Monday, October 25, 2010

TOW: Sometimes We All Think Too Much

You ever have that feeling that you've thought about something so much, you've walked around some problem in your life so often, that all of a sudden the track you were running now seems like a giant rut?  You, my friend, are a victim of your own thinking.  You've thought about something frontways, sideways, backwards, forwards, and now it's time to let it go. 


Only you can't.  Your wheels are spinning.  You suddenly worry, did all that thinking do me any good?  Or have I made a bad habit out of lamenting something in my past?


I have been reading Nietzche commentary lately and an idea of Nietzche's is the concept of tragedy and pleasure.  Nietzsche says that we have a contradictory attitude towards pleasure--we often want pleasure to be repeated, or to experience a moment of pleasure just a little bit longer. 

And sometimes we get stuck.  Because we can think about things we used to love--or love to hate--in the past.  Our past becomes part of our present, our future, and shapes our thinking.  What Nietzsche is saying (minus a bunch of philosophical concepts that don't apply here) is that our ability to think about pleasure is often what causes us pain.  We want to will pleasure into the future.  Who hasn't wished for one more day in their own personal version of paradise?  Who doesn't wish for the idea of a blessed eternal life? 

It's here that Nietzche says, "Have you ever said Yes to a single joy?  O my friends, than you have said Yes too to all woe.  All things are entangled, ensnared, enamoured-; if you ever wanted one thing twice, if ever you said, 'You please me, happiness!  Abide, moment!' then you wanted all back...for all joy wills eternity."

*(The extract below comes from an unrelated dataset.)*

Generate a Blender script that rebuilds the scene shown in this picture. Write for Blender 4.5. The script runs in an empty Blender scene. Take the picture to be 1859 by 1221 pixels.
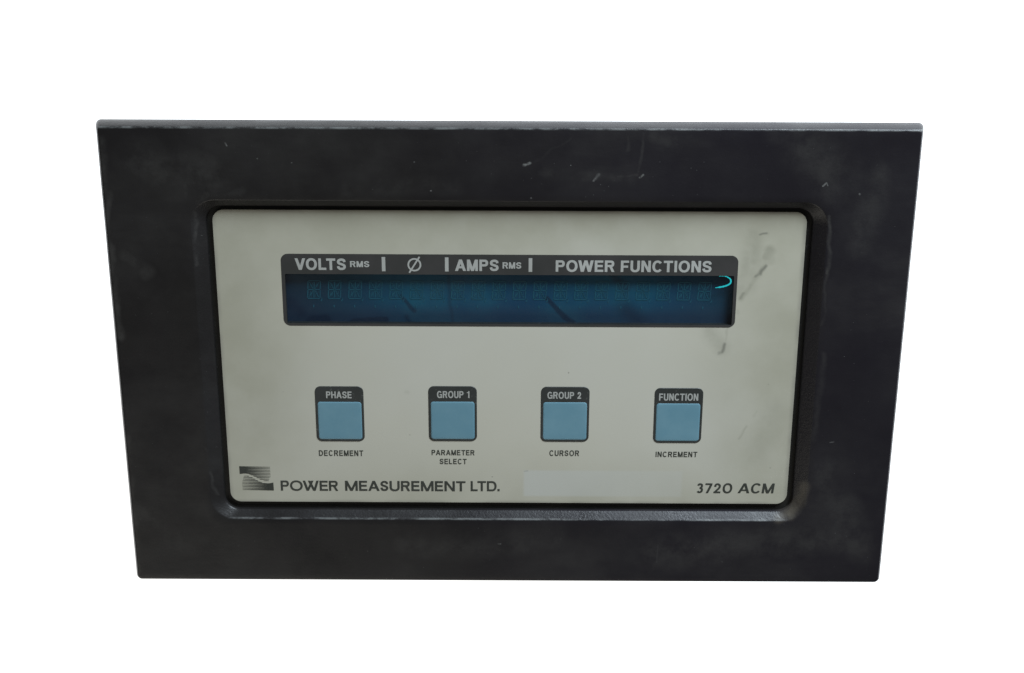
import bpy, bmesh, math, random
import numpy as np
from mathutils import Matrix, Vector
random.seed(7)
S = bpy.context.scene
COL = S.collection
MM = 0.001
Z0 = 0.080            # height of the meter's front face above the backdrop sheet (m); the meter lies on its back

# ------------------------------------------------------------------ camera
cam = bpy.data.cameras.new("camera"); camo = bpy.data.objects.new("camera", cam); COL.objects.link(camo)
cam.sensor_width = 36.0; cam.lens = 50.35; cam.clip_start = 0.01; cam.clip_end = 50
R = Matrix(((0.999989583, -0.00450697786, 0.000721814626),
            (0.00402107461, 0.944697241, 0.327919126),
            (-0.00215982052, -0.327912807, 0.944705523)))
camo.matrix_world = Matrix.Translation((0.00158527, 0.19192744, 0.51717097 + Z0)) @ R.to_4x4()
S.camera = camo

# ------------------------------------------------------------------ light
w = bpy.data.worlds.new("World"); S.world = w; w.use_nodes = True
bg = w.node_tree.nodes["Background"]; bg.inputs[0].default_value = (1.0, 1.0, 0.99, 1); bg.inputs[1].default_value = 0.13
def area(name, loc, target, sx, sy, power, color):
    l = bpy.data.lights.new(name, 'AREA'); l.shape = 'RECTANGLE'; l.size = sx; l.size_y = sy
    l.energy = power; l.color = color
    o = bpy.data.objects.new(name, l); COL.objects.link(o); o.location = loc
    o.rotation_euler = (Vector(target) - Vector(loc)).to_track_quat('-Z', 'Y').to_euler()
    return o
area("window_light", (0.50, 0.85, 0.42), (0.08, 0, Z0), 0.50, 0.36, 28.5, (0.80, 0.91, 1.0))
area("fill_light", (-0.30, -0.80, 0.66), (0, -.03, Z0), 0.9, 0.4, 2.9, (1.0, 0.96, 0.86))  # added fill from the near side to lift the plate, no real ceiling lamp
S.view_settings.view_transform = 'Standard'; S.view_settings.look = 'None'
S.view_settings.exposure = 0.0; S.view_settings.gamma = 1.0

# ------------------------------------------------------------------ node helpers
class NT:
    def __init__(s, name):
        s.m = bpy.data.materials.new(name); s.m.use_nodes = True
        s.t = s.m.node_tree; s.b = s.t.nodes["Principled BSDF"]; s.out = s.t.nodes["Material Output"]
        s.tc = s.t.nodes.new("ShaderNodeTexCoord"); s.obj = s.tc.outputs['Object']
    def n(s, k, **kw):
        x = s.t.nodes.new(k)
        for a, v in kw.items(): setattr(x, a, v)
        return x
    def l(s, a, b): s.t.links.new(a, b)
    def val(s, inp, v):
        if hasattr(v, 'is_linked') or isinstance(v, bpy.types.NodeSocket): s.l(v, inp)
        else: inp.default_value = v
    def math(s, op, a, b=0.0, clamp=False):
        x = s.n("ShaderNodeMath", operation=op, use_clamp=clamp); s.val(x.inputs[0], a); s.val(x.inputs[1], b); return x.outputs[0]
    def vm(s, op, a, b=None, scale=None):
        x = s.n("ShaderNodeVectorMath", operation=op); s.val(x.inputs[0], a)
        if b is not None: s.val(x.inputs[1], b)
        if scale is not None: s.val(x.inputs['Scale'], scale)
        return x.outputs['Value'] if op in ('DOT_PRODUCT', 'LENGTH') else x.outputs['Vector']
    def noise(s, scale, detail=3, rough=0.5, vec=None, stretch=None, off=(0, 0, 0)):
        v = vec or s.obj
        mp = s.n("ShaderNodeMapping"); s.l(v, mp.inputs['Vector']); mp.inputs['Location'].default_value = off
        if stretch: mp.inputs['Scale'].default_value = stretch
        x = s.n("ShaderNodeTexNoise"); s.l(mp.outputs[0], x.inputs['Vector'])
        x.inputs['Scale'].default_value = scale; x.inputs['Detail'].default_value = detail; x.inputs['Roughness'].default_value = rough
        return x.outputs['Fac']
    def ramp(s, v, a, b, lo=0.0, hi=1.0, smooth=True):
        x = s.n("ShaderNodeMapRange"); x.interpolation_type = 'SMOOTHSTEP' if smooth else 'LINEAR'
        s.val(x.inputs['Value'], v)
        x.inputs['From Min'].default_value = a; x.inputs['From Max'].default_value = b
        x.inputs['To Min'].default_value = lo; x.inputs['To Max'].default_value = hi
        return x.outputs[0]
    def mix(s, f, a, b):
        x = s.n("ShaderNodeMix", data_type='RGBA'); s.val(x.inputs[0], f)
        for i, c in ((6, a), (7, b)):
            if isinstance(c, tuple): x.inputs[i].default_value = (*c, 1)
            else: s.l(c, x.inputs[i])
        return x.outputs[2]
    def seg(s, x0, y0, x1, y1, wd, soft=1.0, strength=1.0, vec=None):
        """a soft streak: 1 on the segment (mm), falling to 0 at distance wd"""
        p = vec or s.flat
        a = (x0*MM, y0*MM, 0); d = ((x1-x0)*MM, (y1-y0)*MM, 0); dd = d[0]**2 + d[1]**2 + 1e-12
        pa = s.vm('SUBTRACT', p, a)
        h = s.math('DIVIDE', s.vm('DOT_PRODUCT', pa, d), dd, clamp=True)
        c = s.n("ShaderNodeVectorMath", operation='SCALE'); c.inputs[0].default_value = d; s.l(h, c.inputs['Scale'])
        dist = s.vm('LENGTH', s.vm('SUBTRACT', pa, c.outputs[0]))
        return s.ramp(dist, wd*MM, wd*MM*(1-soft), 0.0, strength)
    def flatten(s, warp=0.0, wscale=200):
        x = s.vm('MULTIPLY', s.obj, (1, 1, 0))
        if warp:
            nz = s.n("ShaderNodeTexNoise"); nz.inputs['Scale'].default_value = wscale; nz.inputs['Detail'].default_value = 3
            s.l(s.obj, nz.inputs['Vector'])
            o = s.vm('SUBTRACT', nz.outputs['Color'], (0.5, 0.5, 0.5))
            o = s.vm('MULTIPLY', o, (warp*MM, warp*MM, 0)); x = s.vm('ADD', x, o)
        s.flat = x
    def acc(s, vals):
        r = vals[0]
        for v in vals[1:]: r = s.math('MAXIMUM', r, v)
        return r
    def bump(s, h, strength, dist):
        x = s.n("ShaderNodeBump"); s.l(h, x.inputs['Height']); s.val(x.inputs['Strength'], strength); x.inputs['Distance'].default_value = dist
        s.l(x.outputs[0], s.b.inputs['Normal'])

# ------------------------------------------------------------------ materials
def m_frame():
    s = NT("black_plastic"); b = s.b; s.flatten(9, 55)
    mott = s.noise(14, 5, 0.6)
    cloud = s.ramp(mott, 0.42, 0.72)
    fine = s.noise(90, 4, 0.65, stretch=(0.35, 1, 1))
    dust_glint = s.math('MULTIPLY', cloud, s.ramp(fine, 0.3, 0.7, 0.35, 1))
    dust_glint = s.math('MULTIPLY', dust_glint, 0.30)
    marks = s.acc([
        s.seg(-118, 61, -118.4, 41, 1.4, 1, .7), s.seg(-115.5, 66, -113, 68, 3.2, 1, .75), s.seg(-119.5, 71, -119.8, 66, 2.2, 1, .45),  # left rim and corner highlights painted in with the dust marks
        s.seg(-112, 67.5, -100, 70, 3.0, 1, .35), s.seg(-149, 88, -149.5, 10, 2.6, 1, .7), s.seg(-149, -30, -149, -88, 2.6, 1, .6),
        s.seg(-135, 80, -110, 75, 14, 1, .5), s.seg(-147, -62, -130, -78, 9, 1, .40), s.seg(-144, 44, -138, 38, 5, 1, .5),
        s.seg(13, 77, 45, 73, 5, 1, .40), s.seg(52, 90, 66, 88, 5, 1, .45), s.seg(43, 91, 43, 84, 1.4, 1, .4), s.seg(48.5, 91, 48, 76, 1.2, 1, .45),
        s.seg(9, 80, 22, 90, 1.0, 1, .3), s.seg(28, 74, 32, 74, 3, 1, .4), s.seg(40, 74.6, 47.5, 74.6, 1.3, 1, .6),
        s.seg(108, 88, 120, 74, 16, 1, .5), s.seg(136, 76, 131, 48, 9, 1, .42), s.seg(95, 90, 112, 90, 5, 1, .3),
        s.seg(118.9, 60, 119.0, 38, 1.1, 1, .9), s.seg(119.3, 38, 119.5, 18, 1.3, 1, .45), s.seg(120, 5, 119.5, -30, 2.2, 1, .35),  # right rim highlight painted in as pale strokes
        s.seg(60, -80, 130, -72, 14, 1, .55), s.seg(125, -45, 140, -75, 12, 1, .5), s.seg(-40, -78, 20, -74, 9, 1, .4),
        s.seg(-120, -34.5, -118.5, -36.5, 1.0, 1, .9), s.seg(-123, -31.5, -120, -34, .8, 1, .6),
        s.seg(-117.7, -46, -117, -55, 1.0, 1, .5),
        s.seg(-60, 70, -20, 71, 7, 1, .3)])
    dust_glint = s.math('MAXIMUM', dust_glint, s.math('MULTIPLY', marks, s.ramp(s.noise(75, 5, .7), .30, .68, .12, .80)))
    s.flatten(0.5, 900)
    sharp = s.acc([s.seg(5.2, 79.0, 7.6, 79.8, .75, .8), s.seg(31.0, 73.3, 31.6, 74.0, .6, .8, .9), s.seg(31.6, 74.0, 32.9, 75.6, .85, .9, .5),
        s.seg(48.0, 74.6, 49.2, 75.6, .6, .8, .85), s.seg(115.6, 71.6, 116.8, 72.8, .45, .8, 1), s.seg(117, 72.6, 117.4, 71.8, .35, .8, .7),
        s.seg(129.4, 68.7, 129.4, 68.6, .6, .8, .6), s.seg(-103.9, 86.8, -103.3, 85.7, .4, .8, .7), s.seg(-80, 79.5, -79.9, 79.5, .4, .8, .6),
        s.seg(-35, 80, -34.9, 80, .4, .8, .8), s.seg(-29, 69.2, -28.9, 69.2, .45, .8, .9), s.seg(8, 66.6, 8.1, 66.6, .45, .8, .8), s.seg(22.5, 79.0, 22.6, 79.0, .35, .8, .7),
        s.seg(-92.5, 81, -92.4, 81, .35, .8, .6), s.seg(-4, -76, -3, -76, .4, .8, .6), s.seg(60, -84, 60.3, -76, .5, 1, .10),
        s.seg(126, -31, 127.5, -30.8, .35, .8, .5)])
    speck = s.ramp(s.noise(1300, 1, .5), .77, .84, 0, .35)
    # edge highlight painted as a pale line: top front edge, lower opening rim
    sx = s.n("ShaderNodeSeparateXYZ"); s.l(s.obj, sx.inputs[0])
    wear = s.ramp(s.math('ABSOLUTE', s.math('SUBTRACT', sx.outputs[1], 92.35*MM)), .55*MM, .1*MM)
    rim = s.math('MULTIPLY', s.ramp(s.math('ABSOLUTE', s.math('ADD', sx.outputs[1], 65.1*MM)), .5*MM, .1*MM),
                 s.ramp(s.math('ABSOLUTE', sx.outputs[0]), 113*MM, 111*MM))
    wear = s.math('MULTIPLY', s.math('MAXIMUM', wear, rim), s.ramp(s.noise(300, 4, .7, stretch=(.5, 1, 1)), .38, .66, .02, .45))
    nrm = s.n("ShaderNodeNewGeometry"); 
    side = s.math('ADD', s.ramp(sx.outputs[0], -60*MM, 60*MM, 0, .55, False), s.math('MULTIPLY', s.noise(12, 4, .6), .6), True)
    col = s.mix(side, (0.0088, 0.0080, 0.0068), (0.0090, 0.0078, 0.0108))
    col = s.mix(dust_glint, col, (0.045, 0.043, 0.040))
    col = s.mix(s.math('MAXIMUM', s.math('MULTIPLY', s.math('MULTIPLY', sharp, s.ramp(s.noise(900, 3, .7), .35, .65, .25, 1)), .55), speck), col, (0.20, 0.20, 0.19))
    col = s.mix(wear, col, (0.17, 0.175, 0.17))
    # brown grime in the lower right corner of the tray
    s.flatten(1.2, 400)
    gr = s.math('MULTIPLY', s.acc([s.seg(117.5, -50, 116, -57, 3.2, 1, 1), s.seg(116, -57, 112.5, -62.5, 3.6, 1, 1), s.seg(112.5, -62.5, 108, -64.5, 3, 1, .7)]), s.ramp(s.noise(250, 3, .6), .2, .6, .45, 1))
    col = s.mix(gr, col, (0.060, 0.052, 0.042))
    s.l(col, b.inputs['Base Color'])
    s.l(s.ramp(s.noise(40, 4, .6), .3, .7, .30, .46), b.inputs['Roughness'])
    b.inputs['Specular IOR Level'].default_value = 0.26
    g = s.math('ADD', s.math('MULTIPLY', s.noise(1100, 3, .65), 1.0), s.math('MULTIPLY', s.noise(380, 2, .5), .5))
    ge = s.n('ShaderNodeNewGeometry'); sn = s.n('ShaderNodeSeparateXYZ'); s.l(ge.outputs['True Normal'], sn.inputs[0])
    s.bump(g, s.ramp(sn.outputs[2], .99, .9, .3, .62), 0.00015)
    return s.m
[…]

I often think that we often wish for pleasures from the past to revisit us in the future. We say things like, "If only the amount of sex, money, fame, popularity, youth, energy, etc. visited me in the future like it has in the past, I could be truly, truly be happy."

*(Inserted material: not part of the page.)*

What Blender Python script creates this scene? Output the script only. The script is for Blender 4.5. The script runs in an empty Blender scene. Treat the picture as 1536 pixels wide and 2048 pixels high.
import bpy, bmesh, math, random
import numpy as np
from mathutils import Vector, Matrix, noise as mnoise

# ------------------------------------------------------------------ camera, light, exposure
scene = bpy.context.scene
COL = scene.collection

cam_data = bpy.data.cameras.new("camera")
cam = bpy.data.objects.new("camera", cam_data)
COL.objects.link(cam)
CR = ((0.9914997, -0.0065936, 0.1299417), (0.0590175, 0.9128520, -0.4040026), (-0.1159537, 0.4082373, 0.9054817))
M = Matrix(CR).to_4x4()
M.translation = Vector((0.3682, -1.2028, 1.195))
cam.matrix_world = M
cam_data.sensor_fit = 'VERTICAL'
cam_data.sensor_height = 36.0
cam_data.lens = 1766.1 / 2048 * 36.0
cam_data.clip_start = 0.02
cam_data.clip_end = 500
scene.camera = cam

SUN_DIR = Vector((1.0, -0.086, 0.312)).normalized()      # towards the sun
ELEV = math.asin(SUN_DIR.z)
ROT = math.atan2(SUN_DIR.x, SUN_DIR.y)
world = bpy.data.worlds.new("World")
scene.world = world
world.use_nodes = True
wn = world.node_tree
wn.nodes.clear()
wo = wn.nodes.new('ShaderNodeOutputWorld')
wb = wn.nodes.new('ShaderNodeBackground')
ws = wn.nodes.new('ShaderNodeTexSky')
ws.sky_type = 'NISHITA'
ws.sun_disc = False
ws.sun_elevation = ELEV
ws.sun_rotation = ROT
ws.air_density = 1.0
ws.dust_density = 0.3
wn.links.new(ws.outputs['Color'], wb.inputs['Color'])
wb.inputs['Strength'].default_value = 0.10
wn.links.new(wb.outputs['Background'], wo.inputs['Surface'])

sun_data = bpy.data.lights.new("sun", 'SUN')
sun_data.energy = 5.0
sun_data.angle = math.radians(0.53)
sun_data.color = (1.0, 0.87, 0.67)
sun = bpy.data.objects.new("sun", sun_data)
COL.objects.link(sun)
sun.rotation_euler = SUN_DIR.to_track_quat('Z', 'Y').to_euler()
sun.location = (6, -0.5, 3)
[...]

And this is the trap, because happiness is an act of will 75% of the time.  The rest of the time, it's a set of circumstances.  Most of us don't get the circumstances that equate happiness.  Most of us don't get the sunset ending.

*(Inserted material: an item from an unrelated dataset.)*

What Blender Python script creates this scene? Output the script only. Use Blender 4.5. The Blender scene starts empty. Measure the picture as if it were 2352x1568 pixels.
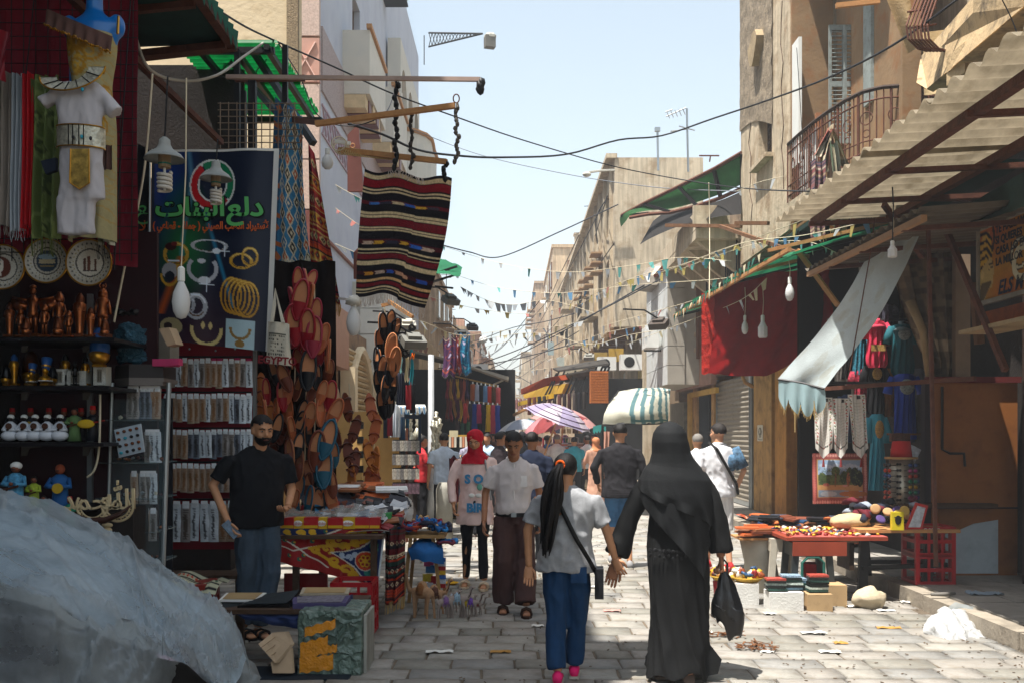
import bpy,bmesh,math,random
import numpy as np
from mathutils import Vector as Vc,Matrix,noise
from math import sin,cos,exp,sqrt,hypot,atan2
nois=noise.noise;J=range;En=enumerate;MR=Matrix.Rotation;rch=random.choice
random.seed(7);np.random.seed(7)
R=math.radians;PI=math.pi;rnd=random.uniform
sc=bpy.context.scene;COL=sc.collection
F=2287;UC=1176;VH=990;EYE=1.6
CX=0
cam=bpy.data.cameras.new('camera');cam.lens=35;cam.sensor_width=36;cam.shift_y=(VH-784)/2352;cam.clip_end=2000;cam.clip_start=.05
co=bpy.data.objects.new('camera',cam);co.location=(CX,0,EYE);co.rotation_euler=(R(90),0,0);COL.objects.link(co);sc.camera=co
SUN=Vc((-.27,-.2,1)).normalized()
w=bpy.data.worlds.new("World");sc.world=w;w.use_nodes=True;nt=w.node_tree
sky=nt.nodes.new('ShaderNodeTexSky');sky.sky_type='NISHITA';sky.sun_disc=False
sky.sun_elevation=math.asin(SUN.z);sky.sun_rotation=atan2(SUN.x,SUN.y);sky.dust_density=2;sky.air_density=1.2;sky.ozone_density=1
bg=nt.nodes['Background'];bg.inputs[1].default_value=.105;hs=nt.nodes.new('ShaderNodeHueSaturation');hs.inputs['Saturation'].default_value=.58;hs.inputs['Hue'].default_value=.48;hs.inputs['Value'].default_value=1.07;nt.links.new(sky.outputs[0],hs.inputs['Color']);nt.links.new(hs.outputs[0],bg.inputs[0])
sl=bpy.data.lights.new('sun','SUN');sl.energy=5;sl.angle=R(.55);sl.color=(1,.96,.9)
so=bpy.data.objects.new('sun',sl);so.rotation_euler=SUN.to_track_quat('Z','Y').to_euler();so.location=(0,0,30);COL.objects.link(so)
sc.view_settings.view_transform='Standard';sc.view_settings.look='None';sc.view_settings.exposure=1.1;sc.view_settings.gamma=1;sc.view_settings.use_curve_mapping=False
def W(u,v,Y):return Vc(((u-UC)/F*Y,Y,EYE+(VH-v)/F*Y))
def G(u,v,z=0):
 Y=(EYE-z)*F/(v-VH);return Vc(((u-UC)/F*Y,Y,z))
def X(u,v,x):return W(u,v,x*F/(u-UC))
def Z(u,v,z):return W(u,v,(EYE-z)*F/(v-VH))
def V(*a):return Vc(a)
def S(px,Y):return px/F*Y
def lin(c):return c/12.92 if c<=.04045 else((c+.055)/1.055)**2.4
def c(h,k=1):
 if isinstance(h,(tuple,list)):return tuple(h)[:3]
 h=h.lstrip('#');return tuple(lin(int(h[i:i+2],16)/255)*k for i in(0,2,4))
MATS={}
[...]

Happiness is a state of thinking.  Thinking provides us with the answer, but also the trap.  We can get stuck in the past, because the past is beautiful in our eyes.  But often much more painful than we remember.  And we transfer that pain into loss and nostalgia, something Nietzsche councilled against--because otherwise we have a kind of sad eternity, where we only experience the same things, the same patterns, again and again, which is to accept pleasure and all the pain that comes with it.  We fall into a trap where life is pain, mitigated by sessions of pleasure.  Not very pleasant.

Sometimes we kick an issue in our head until it's dead and bleeding.  Sometimes an issue kicks us until we feel like we are dead and bleeding.

And there might not be an answer to any of that, except that the past belongs there--in the past.  I'm sure, always sure that we can build a better future, no matter what the circumstances.

 But don't think too hard about it.  Eh heh.